— GIVEN PROBLEM —
Reproduce exactly the lines below, from the first through the one containing "COL = S.collection", and nothing more.

** Start of GIVEN INFORMATION **

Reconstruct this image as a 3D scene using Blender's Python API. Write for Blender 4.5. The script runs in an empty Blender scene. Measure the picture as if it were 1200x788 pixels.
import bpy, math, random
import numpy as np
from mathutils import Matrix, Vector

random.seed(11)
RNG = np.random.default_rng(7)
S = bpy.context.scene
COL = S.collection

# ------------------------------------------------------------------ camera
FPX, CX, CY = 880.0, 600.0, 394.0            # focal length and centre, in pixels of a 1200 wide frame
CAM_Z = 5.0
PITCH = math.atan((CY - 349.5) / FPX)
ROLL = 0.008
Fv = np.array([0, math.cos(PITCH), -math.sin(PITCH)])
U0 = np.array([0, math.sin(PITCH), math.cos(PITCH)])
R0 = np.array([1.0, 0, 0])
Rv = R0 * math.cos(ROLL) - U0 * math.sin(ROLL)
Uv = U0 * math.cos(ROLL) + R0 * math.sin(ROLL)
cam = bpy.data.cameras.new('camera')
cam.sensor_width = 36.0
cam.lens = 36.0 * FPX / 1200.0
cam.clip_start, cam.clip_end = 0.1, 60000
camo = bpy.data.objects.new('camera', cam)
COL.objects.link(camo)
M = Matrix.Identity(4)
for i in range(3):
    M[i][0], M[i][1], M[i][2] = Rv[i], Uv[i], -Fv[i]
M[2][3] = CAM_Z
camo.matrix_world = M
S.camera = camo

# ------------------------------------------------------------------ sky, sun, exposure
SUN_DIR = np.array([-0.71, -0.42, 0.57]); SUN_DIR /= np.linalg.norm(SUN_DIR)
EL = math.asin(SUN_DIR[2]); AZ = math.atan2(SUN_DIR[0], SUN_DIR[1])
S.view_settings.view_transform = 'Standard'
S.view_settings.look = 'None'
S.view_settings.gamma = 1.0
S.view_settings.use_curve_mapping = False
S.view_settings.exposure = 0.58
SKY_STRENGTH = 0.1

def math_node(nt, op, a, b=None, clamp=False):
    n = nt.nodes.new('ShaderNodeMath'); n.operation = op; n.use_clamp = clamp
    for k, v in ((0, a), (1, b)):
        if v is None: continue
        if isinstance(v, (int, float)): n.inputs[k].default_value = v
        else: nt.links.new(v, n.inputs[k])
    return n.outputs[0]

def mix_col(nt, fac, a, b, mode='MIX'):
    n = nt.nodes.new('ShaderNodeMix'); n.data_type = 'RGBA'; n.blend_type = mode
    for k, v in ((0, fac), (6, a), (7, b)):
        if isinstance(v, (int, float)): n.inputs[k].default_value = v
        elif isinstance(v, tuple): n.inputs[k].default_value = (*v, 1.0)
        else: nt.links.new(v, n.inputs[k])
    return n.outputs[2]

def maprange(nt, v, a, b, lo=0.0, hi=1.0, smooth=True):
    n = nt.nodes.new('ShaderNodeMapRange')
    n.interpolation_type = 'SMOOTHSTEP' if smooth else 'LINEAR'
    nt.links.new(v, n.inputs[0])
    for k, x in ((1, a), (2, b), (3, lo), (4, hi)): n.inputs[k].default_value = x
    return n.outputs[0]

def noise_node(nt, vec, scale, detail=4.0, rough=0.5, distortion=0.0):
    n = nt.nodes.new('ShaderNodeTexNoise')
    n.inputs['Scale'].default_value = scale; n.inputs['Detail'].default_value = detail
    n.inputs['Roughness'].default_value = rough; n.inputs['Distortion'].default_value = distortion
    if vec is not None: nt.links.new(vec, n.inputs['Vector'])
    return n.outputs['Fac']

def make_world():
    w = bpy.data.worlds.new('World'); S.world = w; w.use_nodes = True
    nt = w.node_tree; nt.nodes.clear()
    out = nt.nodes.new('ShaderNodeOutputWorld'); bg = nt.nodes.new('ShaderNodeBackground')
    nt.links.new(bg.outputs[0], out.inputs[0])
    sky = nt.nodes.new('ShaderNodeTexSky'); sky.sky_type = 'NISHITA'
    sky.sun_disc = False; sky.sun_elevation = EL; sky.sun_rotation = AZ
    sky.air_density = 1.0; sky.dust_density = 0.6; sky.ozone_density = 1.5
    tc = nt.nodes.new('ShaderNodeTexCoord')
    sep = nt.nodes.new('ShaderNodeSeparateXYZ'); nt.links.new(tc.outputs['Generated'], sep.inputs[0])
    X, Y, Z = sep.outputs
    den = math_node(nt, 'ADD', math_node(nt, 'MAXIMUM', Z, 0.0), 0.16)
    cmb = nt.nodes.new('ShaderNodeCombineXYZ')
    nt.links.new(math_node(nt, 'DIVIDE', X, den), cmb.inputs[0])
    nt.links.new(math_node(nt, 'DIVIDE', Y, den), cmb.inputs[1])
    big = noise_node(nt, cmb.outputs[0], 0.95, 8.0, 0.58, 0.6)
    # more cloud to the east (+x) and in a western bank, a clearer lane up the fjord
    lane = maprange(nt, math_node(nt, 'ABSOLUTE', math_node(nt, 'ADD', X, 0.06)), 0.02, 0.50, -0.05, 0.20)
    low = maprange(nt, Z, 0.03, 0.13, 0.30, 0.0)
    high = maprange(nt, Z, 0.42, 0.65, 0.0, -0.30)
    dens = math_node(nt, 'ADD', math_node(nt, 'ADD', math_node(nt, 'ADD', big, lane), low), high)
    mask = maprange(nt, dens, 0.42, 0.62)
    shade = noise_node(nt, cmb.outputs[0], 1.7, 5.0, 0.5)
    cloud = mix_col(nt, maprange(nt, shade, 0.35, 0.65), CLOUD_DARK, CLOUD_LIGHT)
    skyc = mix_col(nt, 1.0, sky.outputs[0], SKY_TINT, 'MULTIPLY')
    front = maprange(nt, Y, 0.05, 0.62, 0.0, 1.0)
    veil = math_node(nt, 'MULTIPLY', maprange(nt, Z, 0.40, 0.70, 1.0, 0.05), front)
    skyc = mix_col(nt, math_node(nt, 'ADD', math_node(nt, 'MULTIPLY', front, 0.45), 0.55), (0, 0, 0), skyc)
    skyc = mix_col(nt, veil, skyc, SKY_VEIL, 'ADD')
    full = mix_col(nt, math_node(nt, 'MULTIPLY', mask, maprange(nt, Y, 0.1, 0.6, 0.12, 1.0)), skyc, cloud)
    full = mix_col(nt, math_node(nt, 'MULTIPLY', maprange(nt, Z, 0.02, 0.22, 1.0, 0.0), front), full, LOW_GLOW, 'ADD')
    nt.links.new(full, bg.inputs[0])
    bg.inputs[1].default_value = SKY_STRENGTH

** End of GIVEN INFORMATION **

— FINAL RESULT —
Reconstruct this image as a 3D scene using Blender's Python API. Write for Blender 4.5. The script runs in an empty Blender scene. Measure the picture as if it were 1200x788 pixels.
import bpy, math, random
import numpy as np
from mathutils import Matrix, Vector

random.seed(11)
RNG = np.random.default_rng(7)
S = bpy.context.scene
COL = S.collection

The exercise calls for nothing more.